What are the chance of survival for small indie label in what becoming a collector market?


By their nature a lot of indie labels do small runs and if they're desirable then the price will go up, once you can't get them from the label. The collector's market is really volatile and not something indie labels themselves are particularly aggressive about, to my knowledge. I think as long as the industry exists in its current form there will always be collectors and ebayers picking at the remains. I'm not sure anyone will ever pay 1000s of pounds for an indie release from the last 10 years the way they do for 70s prog private presses or whatever. Maybe I'm wrong... If anyone buys the Outside single for a 1000 quid in 10 years I won't complain.


Do you have to turn to CDR (like Disaro or Phantasma Disques) and tape (like Night People) to be able to survive the cost and keep going?What is the financial strategy of Nightschool Records (the first release pay for the second, and etc)?

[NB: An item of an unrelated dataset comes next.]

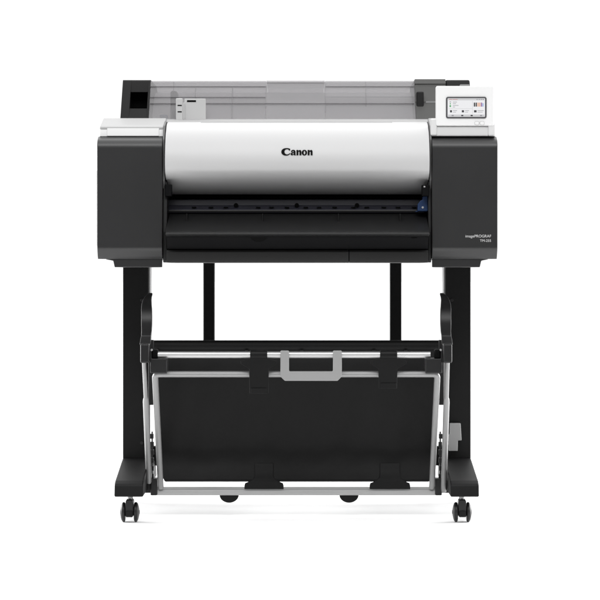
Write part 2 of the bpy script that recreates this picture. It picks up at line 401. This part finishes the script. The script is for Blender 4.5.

Its a balancing act. Certain things are more profitable for sure, like CDrs and tapes. It costs a lot money to release a 7" in relation to how much you can expect back. This is why the APPEAL comp will be a tape, to make the most money for charity. The "bottom line" for me and I'm sure a lot of other labels is that if you sell out you've recouped and you go towards paying for the next release. Personally I've stopped accounting for the first two releases as the initial costs were so numerous and large it just got depressing haha. I don't regret a bit of it tho. When I saw the finished 7"s and thought of the money and time and effort from me and Gina Baber, who helped with the screening and designed the Terror Bird sleeve, I realised it was all worth it a thousand times over. Sorry if that sounds cheese-ball!


Some years ago, I saw one of the first gig of Please before a Trans Am gig. By then, you were sounding like a cross between out-of-rhythm epic heavy metal (think Rhapsody rather than Iron Maiden) and crashing pop post punk (somewhat Fire Engines)

I always wander what was intentional in that and what was pure "luck"


Haha yeah, that was our third gig. When we started Keeby and I were into a lot of noise, underground metal and prog. Rowland was the sole voice preventing us from turning into Orthrelm or something. We weren't that confident in ourselves so we did stuff that was more, uh, numbskull or something. Instead of doing something interesting we'd just turn the guitars up and throw our hair about. We didn't have a real idea of what we wanted. I suppose we still don't but we've grown a balanced chemistry, if I can sound pretentious for a minute. We all like different things and now it feels what we do is a total convergence of what we all like. Personally I don't think there was anything 'intentional' about sounding like a cross between Rhapsody and Fire Engines (good god!) nor anything particularly 'lucky.' Unlucky maybe. My one thing I took from that show was that a member of a well-known noise-pop group really laid into us on a forum about the shirt I was wearing. I'd only lived in London for two years and that was the sort of attitude I had expected from the real trend-lord types. The guy said something like the music was like my shirt, gaudy and disgusting. I've never recovered from this and still judge all my dress and music decisions on what that one guy said on a forum in 2007.